By the mid-18th century, population growth and increasing foreign trade created a greater demand for manufactured goods. Mass production was achieved by replacing water and animal power with steam power, and by the invention of new machinery and technology. Among other innovations, the introduction of steam power was a catalyst for the Industrial Revolution. James Watt’s improvements to the steam engine, and his collaboration with Matthew Boulton on the creation of the rotative engine, were crucial for industrial production: machinery could now function much faster, with rotary movements and without human power. Coal became a key factor in the success of industrialization; it was used to produce the steam power on which industry depended. Improvements in mining technology ensured that more coal could be extracted to power the factories and run railway trains and steamships. Britain’s cotton and metalworking industries became internationally important, but the manufacture of glass, soap and earthenware also flourished. [3]
The early mechanization of the textile industry and the applications of new technologies, including Richard Arkwright’s water frame for the cotton spinning wheel, revolutionized production in the textile mills. More efficient ways of weaving cotton helped Manchester become the most important British centre of the cotton industry (often called ‘Cottonopolis’) and the world’s first industrial city. Paper money issued in Lancashire shows the importance of the textile industry in the county.
Like Manchester, Dewsbury grew substantially during the 19th century. It became an important centre of the ‘shoddy’ industry: that is, the recycling of old woollen products for the creation of blankets and other woollen goods of inferior quality. A banknote issued in Dewsbury bears an image of a local cotton recycling factory.
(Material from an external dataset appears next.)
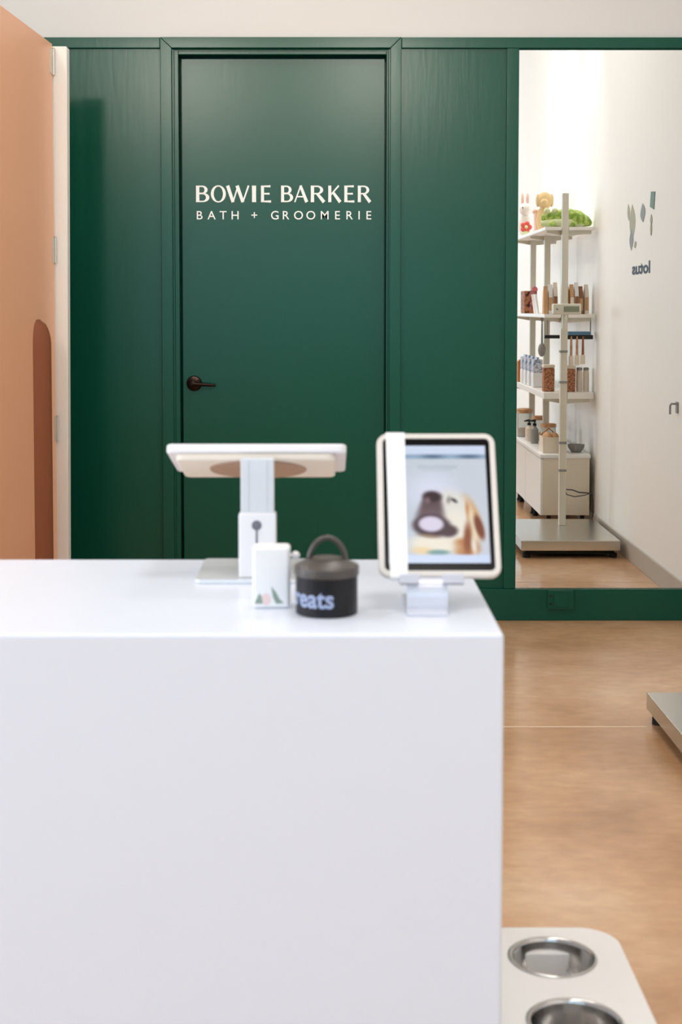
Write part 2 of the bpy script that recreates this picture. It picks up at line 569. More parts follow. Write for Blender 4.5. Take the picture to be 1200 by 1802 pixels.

The metal industry developed into one of the most profitable in the country from the late 18th century onwards. Exported wares increased the flow of capital into the British economy, and the iron, copper and steel industries played an important role in changes to the country’s infrastructure and in the expansion of transportation networks. By the late 18th century, the west Midlands had become one of Britain’s major industrial centres and the area became known as the ‘Black Country’ because of its landscape of foundries and furnaces. Birmingham saw its metalworking industry flourish: brass fittings, buttons, guns, nails and pins were some of the most important goods that were mass-produced.